One test of the bubble thesis is to follow Kindleberger's theory that asset price bubbles follow a common speculative cycle. According to Kindleberger, bubbles often start with an innovation - in a technology (i.e. railways) or a financial policy or market structure, or even a growth 'miracle' (note all the Tiger economies from Hong Kong to Ireland have seen boom/bust cycles) towards which investors channel capital, and then even more as asset prices rise and a narrative around the 'mania' begins to build.

This effect helps to loosen the strings of the overall economy and financial sector, but around this point asset prices are reaching incredulous levels as investor euphoria intensifies, drawing in further speculation, until prices then turn down, and the house of cards collapses in a crash. The collapse is always greater when households, institutions and individuals have borrowed on the back of high asset prices, and logically there is greater contagion across the economy.

One lesson from the Kindleberger book is that 'new' things - inventions or economic policy liberalizations often provide the spark for a new speculative bubble, that can grow and destabilise a financial system if enough speculative capital is driven towards it.

AI is a case in point. For context, Morgan Stanley estimates that over USD 3 trillion will be invested in AI related infrastructure (data centres, energy), with about half of that coming from the cashflow of the large technology companies, and the rest from private credit. It is clear that the large technology firms (from Microsoft to Nvidia) are the driving force behind this boom, especially so in the context of the fiscal weakness of most Western governments.

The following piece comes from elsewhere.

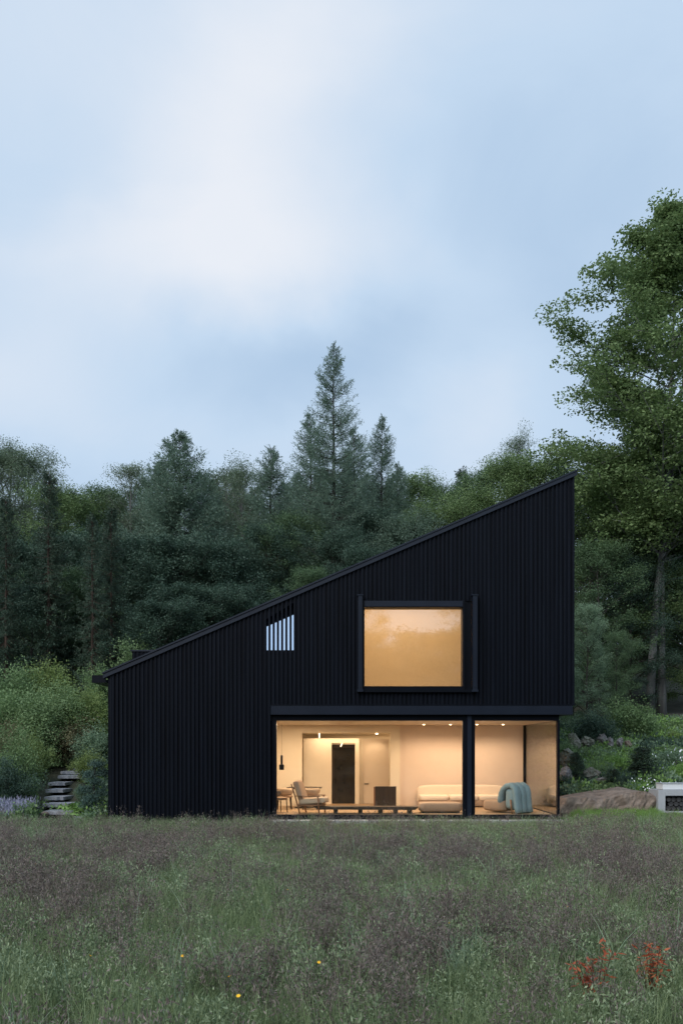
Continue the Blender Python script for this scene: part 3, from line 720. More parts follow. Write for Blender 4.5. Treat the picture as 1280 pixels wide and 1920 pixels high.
PROTO = {}
def proto(key, kind, gen, crown_mat, bark, crown_name='crown', stem_name='trunk'):
    mb, L = gen
    tm = bpy.data.meshes.new(kind + '_' + stem_name); tm.from_pydata(mb.v, [], mb.f); tm.materials.append(bark); tm.polygons.foreach_set('use_smooth', [True] * len(tm.polygons))
    cm = leafmesh(kind + '_' + crown_name, *L, crown_mat)
    top = float(np.percentile(L[0][:, 2], 99.93)); top = max(top, float(L[0][:, 2].max()) - .25)
    PROTO[key] = (kind, tm, cm, top, crown_name, stem_name)
def plant(key, loc, height, wide=None, rz=0, label='', cat='tree', group=None, crown=None, bark=None, name=None):
    kind, tm, cm, top, cn, sn = PROTO[key]
    s = height / top; w = s if wide is None else wide * s
    t = thing(name or kind, label, cat, loc, rz, group); t.scale = (w, w, s)
    a = link(sn, tm, t); b = link(cn, cm, t)
    for o, m in ((a, bark), (b, crown)):
        if m: o.material_slots[0].link = 'OBJECT'; o.material_slots[0].material = m
    return t
proto('larch1', 'larch_tree', conifer(11, 22, 4.3, .05, .80, .36, 6, 105000, (.135, .030), .45, .35, 1.1, jitter=.07), M['larch'], M['bark'])
proto('larch2', 'larch_tree', conifer(12, 18, 3.6, .05, .75, .36, 6, 75000, (.14, .032), .5, .3, 1.1, jitter=.07), M['larch'], M['bark'])
proto('larch3', 'larch_tree', conifer(13, 16, 4.3, .05, .72, .30, 7, 120000, (.15, .040), .3, .35, 1.1, jitter=.10), M['larch'], M['bark'])
proto('spruce1', 'spruce_tree', conifer(21, 13, 1.5, .10, .55, .26, 6, 46000, (.11, .030), .15, .75, 1.1, jitter=.04), M['spruce'], M['bark_brown'])
proto('spruce2', 'spruce_tree', conifer(22, 13, 1.7, .14, .60, .28, 6, 42000, (.11, .030), .15, .8, 1.2, jitter=.04), M['spruce'], M['bark_brown'])
proto('broad1', 'broadleaf_tree', broadleaf(31, 14, 4.6, .16, 46, 62000, (.125, .078), clump=.42), M['broad_mid'], M['bark'])
proto('broad2', 'broadleaf_tree', broadleaf(32, 14, 4.0, .14, 44, 58000, (.125, .078), clump=.38, mid=.36), M['broad_mid'], M['bark'])
proto('broad3', 'broadleaf_tree', broadleaf(33, 10, 4.6, .06, 46, 70000, clump=.40, mid=.34, leaf=(.135, .08)), M['broad_dark'], M['bark'])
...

The recent results season was instructive in this respect. Often in a bubble, the dot.com one being a good example, the earnings associated with the bubble are only 'prospective' or somehow inflated. This is not the case with the large technology firms so far - by and large they report very strong earnings, which helps to soften the bubble argument. The catch is the circularity of the capital expenditure by the large technology firms - META for example is spending aggressively on data centres and chips and running down its cash levels. To that extent, the large tech firms are making a bold bet to get ahead in the AI game, but it is a concentrated and possibly existential bet.

If the strong cashflow position of the firms at the centre of this bubble is unusual in the context of the Kindleberger framework, two other factors also stand out as untypical.

The first is that short- and long-term interest rates in the major economies are close to 'neutral', neither too hot not too cold. Bubbles are often characterised, or preceded by 'easy money', though it has to be recognised that the last decade has been one of near continual stimulus (from QE to fiscal spending).

The other unusual factor is that the stock bubble is occurring against a backdrop of intense geopolitical and economic policy uncertainty - from great power competition to an unravelling trade order to a reconfiguring of America's role in the world. The one way in which these dislocations fit the bubble narrative is that AI is a strategic asset, a 'must-have', that leads to an environment where for example the US government aims to take a strategic stake in Intel.

Having written in early 2024 of a 'Bubble Brewing', I think we are now 'in' an AI centric market bubble, though not at the end of it in the sense of there being a 'mania' proper. In the short term, we might well see a wobble in AI stocks, before they pick up again.

In a future note I will detail my own experiences of the dot.com and European real estate bubbles, which lead me to think that 'we are not there yet' in terms of the evolution of this bubble. It will end with the absurd - Nvidia encroaching on a USD 10 trn valuation, food companies publicly adopting AI and seeing their values double, wild predictions that AI can treble productivity and wipe out the debt, and on the flip side, the structural risks to energy and jobs markets that AI could pose.